I now have learned that Vista has renamed several items. However, when I
view my folder tree I see the Documents folder and a shortcut named My
Documents. However, if I click on Properties for that shortcut I get access
denied. Pretty much the same thing happens with some of the other
C:\Documents and Settings folders.
Why are they still on my hard drive (system came with Vista installed)?
They are junction points, there to redirect programs looking for "My..." to
the Vista versions (Downloads, Documents, etc. - all without the "My"
monikor). They are system files and as such are not normally accessible (not
that there is anything in them, there isn't) by any user account. Just leave
them as is, they are part of the backwards compatibility scheme.
By the way, it's not C:\Documents and Settings anymore, it's C:\Users.
"MikeV06" <me@mycomputer06.invalid.com> wrote in message
news:xe57hpmlo055$.dlg@mycomputer06.invalid.com...
>I now have learned that Vista has renamed several items. However, when I
> view my folder tree I see the Documents folder and a shortcut named My
> Documents. However, if I click on Properties for that shortcut I get
> access
> denied. Pretty much the same thing happens with some of the other
> C:\Documents and Settings folders.
>
> Why are they still on my hard drive (system came with Vista installed)?
>
> Why do I get access denied (as administrator)?
>
> Do I need them or can they be deleted?
>
> Thanks.
>
> Mike
On Tue, 20 Nov 2007 22:12:07 -0500, Rick Rogers wrote:
> Hi Mike,
>
> They are junction points, there to redirect programs looking for "My..." to
> the Vista versions (Downloads, Documents, etc. - all without the "My"
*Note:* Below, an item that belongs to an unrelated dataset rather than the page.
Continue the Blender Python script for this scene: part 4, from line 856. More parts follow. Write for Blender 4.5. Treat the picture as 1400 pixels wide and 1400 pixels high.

> monikor). They are system files and as such are not normally accessible (not
> that there is anything in them, there isn't) by any user account. Just leave
> them as is, they are part of the backwards compatibility scheme.
>
> By the way, it's not C:\Documents and Settings anymore, it's C:\Users.
Perfect. I will just ignore them. I would have thought double clicking them
would have opened up the folder being pointed to (sort of like a symbolic
link in Linux). However, double clicking only results in access error.